• Scene modeling code data

--------------------------------

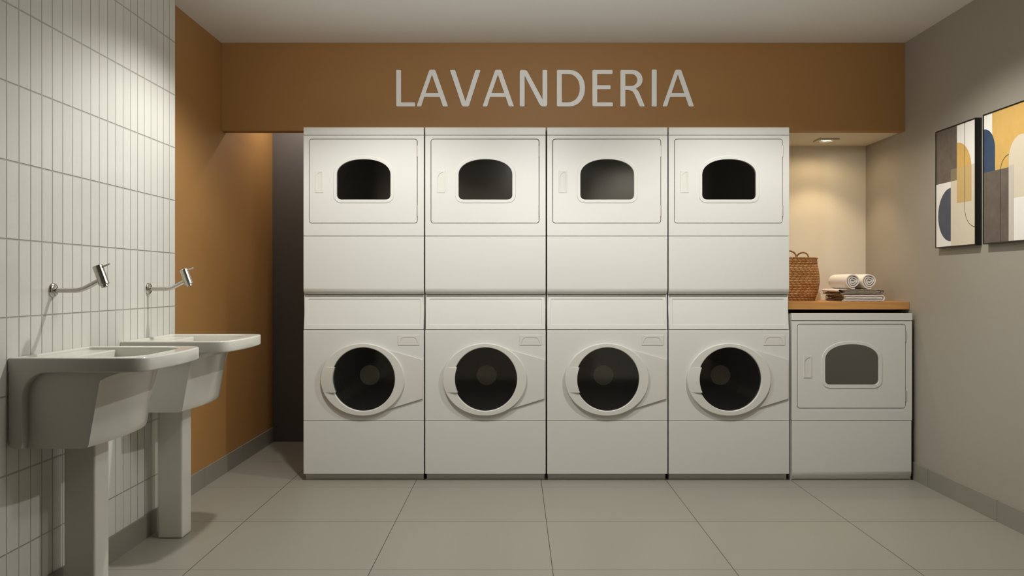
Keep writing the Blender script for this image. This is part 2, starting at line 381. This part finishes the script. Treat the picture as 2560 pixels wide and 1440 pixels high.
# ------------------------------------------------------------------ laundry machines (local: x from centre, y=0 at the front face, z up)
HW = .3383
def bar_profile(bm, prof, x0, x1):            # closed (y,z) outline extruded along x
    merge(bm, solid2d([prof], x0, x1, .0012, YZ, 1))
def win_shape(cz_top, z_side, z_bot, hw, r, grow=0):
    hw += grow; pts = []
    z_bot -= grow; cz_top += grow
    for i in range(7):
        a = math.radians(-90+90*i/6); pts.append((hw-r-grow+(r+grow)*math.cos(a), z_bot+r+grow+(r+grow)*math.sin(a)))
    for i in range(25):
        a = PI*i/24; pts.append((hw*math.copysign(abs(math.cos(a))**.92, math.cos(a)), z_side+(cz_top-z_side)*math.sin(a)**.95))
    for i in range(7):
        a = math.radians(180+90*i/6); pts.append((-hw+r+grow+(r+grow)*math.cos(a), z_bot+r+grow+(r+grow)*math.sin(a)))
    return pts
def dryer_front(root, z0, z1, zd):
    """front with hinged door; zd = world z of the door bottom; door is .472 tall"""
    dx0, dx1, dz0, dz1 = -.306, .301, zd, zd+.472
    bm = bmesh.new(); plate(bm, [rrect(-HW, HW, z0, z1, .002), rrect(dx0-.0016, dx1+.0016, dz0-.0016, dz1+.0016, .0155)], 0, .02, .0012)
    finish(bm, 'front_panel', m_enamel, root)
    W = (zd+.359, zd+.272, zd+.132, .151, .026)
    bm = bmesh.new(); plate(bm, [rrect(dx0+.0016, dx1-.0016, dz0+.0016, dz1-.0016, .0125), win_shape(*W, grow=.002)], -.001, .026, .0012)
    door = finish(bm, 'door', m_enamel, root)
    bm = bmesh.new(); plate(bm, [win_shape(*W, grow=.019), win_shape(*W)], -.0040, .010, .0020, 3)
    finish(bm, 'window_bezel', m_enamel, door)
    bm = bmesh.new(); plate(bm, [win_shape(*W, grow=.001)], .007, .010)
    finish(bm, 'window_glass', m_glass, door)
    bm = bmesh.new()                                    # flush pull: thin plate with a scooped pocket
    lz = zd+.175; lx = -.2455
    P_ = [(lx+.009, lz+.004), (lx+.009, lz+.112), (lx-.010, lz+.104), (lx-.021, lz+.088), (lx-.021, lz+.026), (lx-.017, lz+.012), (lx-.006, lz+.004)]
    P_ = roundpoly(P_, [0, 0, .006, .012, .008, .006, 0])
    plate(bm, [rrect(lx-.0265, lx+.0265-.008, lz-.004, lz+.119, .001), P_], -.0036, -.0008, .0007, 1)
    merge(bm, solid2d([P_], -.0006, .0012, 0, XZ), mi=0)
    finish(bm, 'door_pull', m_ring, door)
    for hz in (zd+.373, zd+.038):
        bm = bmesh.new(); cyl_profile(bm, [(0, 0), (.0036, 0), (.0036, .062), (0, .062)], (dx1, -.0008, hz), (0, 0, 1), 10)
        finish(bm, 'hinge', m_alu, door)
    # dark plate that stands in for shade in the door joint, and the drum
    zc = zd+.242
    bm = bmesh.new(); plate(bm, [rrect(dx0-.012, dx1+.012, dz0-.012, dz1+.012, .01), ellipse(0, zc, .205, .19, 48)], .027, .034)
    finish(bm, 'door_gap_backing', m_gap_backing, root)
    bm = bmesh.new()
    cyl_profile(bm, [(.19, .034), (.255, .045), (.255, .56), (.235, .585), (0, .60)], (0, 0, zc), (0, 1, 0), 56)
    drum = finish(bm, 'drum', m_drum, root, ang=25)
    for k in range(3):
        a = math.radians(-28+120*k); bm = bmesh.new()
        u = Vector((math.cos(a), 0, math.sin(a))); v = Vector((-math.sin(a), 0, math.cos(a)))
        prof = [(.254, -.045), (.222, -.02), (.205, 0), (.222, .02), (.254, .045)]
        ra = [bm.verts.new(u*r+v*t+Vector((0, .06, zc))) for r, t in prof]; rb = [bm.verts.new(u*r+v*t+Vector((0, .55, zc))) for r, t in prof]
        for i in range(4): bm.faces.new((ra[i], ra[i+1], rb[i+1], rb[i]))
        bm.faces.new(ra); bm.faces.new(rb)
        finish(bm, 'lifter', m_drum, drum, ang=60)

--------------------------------

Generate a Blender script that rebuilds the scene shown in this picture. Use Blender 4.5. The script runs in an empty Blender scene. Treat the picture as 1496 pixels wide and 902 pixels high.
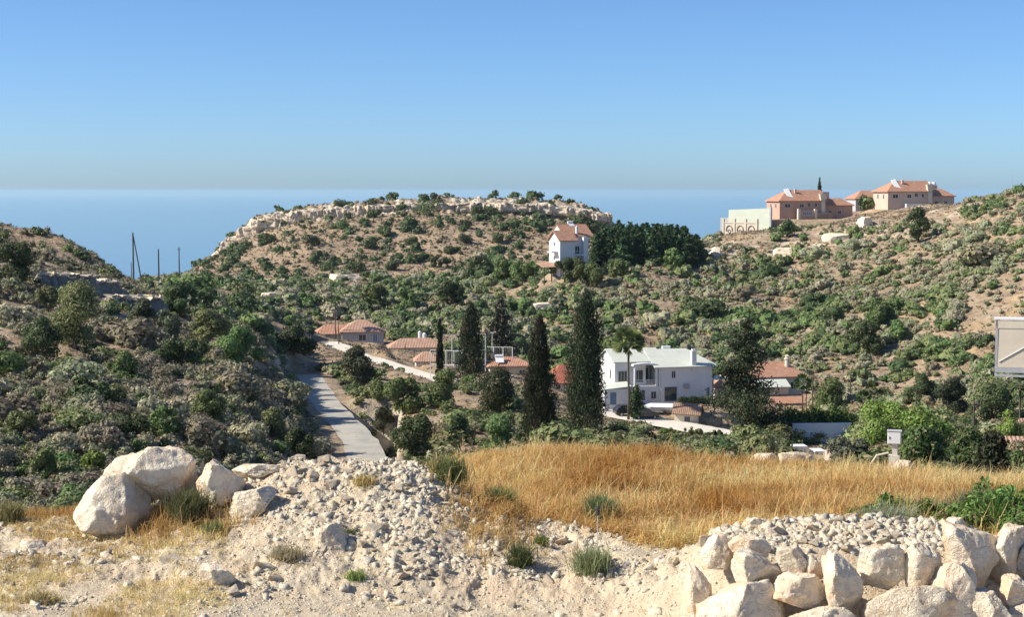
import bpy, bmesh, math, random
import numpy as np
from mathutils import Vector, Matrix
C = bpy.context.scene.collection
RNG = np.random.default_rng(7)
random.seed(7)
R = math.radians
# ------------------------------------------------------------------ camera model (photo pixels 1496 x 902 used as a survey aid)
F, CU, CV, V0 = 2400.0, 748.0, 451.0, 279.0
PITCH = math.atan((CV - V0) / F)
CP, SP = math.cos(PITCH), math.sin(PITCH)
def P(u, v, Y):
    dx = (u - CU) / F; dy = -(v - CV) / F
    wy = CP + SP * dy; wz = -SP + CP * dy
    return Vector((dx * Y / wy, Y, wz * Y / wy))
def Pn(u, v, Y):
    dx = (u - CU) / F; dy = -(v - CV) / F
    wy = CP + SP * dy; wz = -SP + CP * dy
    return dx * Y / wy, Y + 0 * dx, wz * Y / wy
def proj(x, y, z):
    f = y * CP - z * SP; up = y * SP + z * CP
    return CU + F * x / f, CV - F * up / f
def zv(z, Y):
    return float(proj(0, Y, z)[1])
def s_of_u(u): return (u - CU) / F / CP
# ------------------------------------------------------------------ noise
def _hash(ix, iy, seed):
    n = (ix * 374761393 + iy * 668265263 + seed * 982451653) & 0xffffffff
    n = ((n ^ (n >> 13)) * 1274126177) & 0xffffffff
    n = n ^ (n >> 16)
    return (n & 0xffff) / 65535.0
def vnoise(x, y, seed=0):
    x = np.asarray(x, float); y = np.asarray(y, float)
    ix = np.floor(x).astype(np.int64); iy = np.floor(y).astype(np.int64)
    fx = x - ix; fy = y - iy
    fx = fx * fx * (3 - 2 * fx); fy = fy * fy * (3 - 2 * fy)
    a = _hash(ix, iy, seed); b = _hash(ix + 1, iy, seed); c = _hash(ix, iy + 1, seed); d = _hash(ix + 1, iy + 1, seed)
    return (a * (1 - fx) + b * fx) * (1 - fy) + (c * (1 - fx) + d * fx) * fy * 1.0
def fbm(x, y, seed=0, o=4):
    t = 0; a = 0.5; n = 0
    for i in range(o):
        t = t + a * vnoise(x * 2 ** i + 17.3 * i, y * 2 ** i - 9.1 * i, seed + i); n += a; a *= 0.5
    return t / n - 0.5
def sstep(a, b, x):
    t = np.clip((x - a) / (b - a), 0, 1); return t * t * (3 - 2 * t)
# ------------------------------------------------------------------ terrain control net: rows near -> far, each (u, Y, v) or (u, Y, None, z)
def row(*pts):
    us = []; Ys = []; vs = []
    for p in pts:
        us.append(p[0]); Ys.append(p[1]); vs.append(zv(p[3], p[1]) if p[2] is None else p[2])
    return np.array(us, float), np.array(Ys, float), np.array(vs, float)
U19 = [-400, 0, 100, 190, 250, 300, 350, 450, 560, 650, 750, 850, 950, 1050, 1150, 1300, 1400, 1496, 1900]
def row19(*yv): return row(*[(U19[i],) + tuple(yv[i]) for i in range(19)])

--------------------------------

• What is needed
Look through the lines above and collect those with the word "Blender".

• Solution
Keep writing the Blender script for this image. This is part 2, starting at line 381. This part finishes the script. Treat the picture as 2560 pixels wide and 1440 pixels high.
Generate a Blender script that rebuilds the scene shown in this picture. Use Blender 4.5. The script runs in an empty Blender scene. Treat the picture as 1496 pixels wide and 902 pixels high.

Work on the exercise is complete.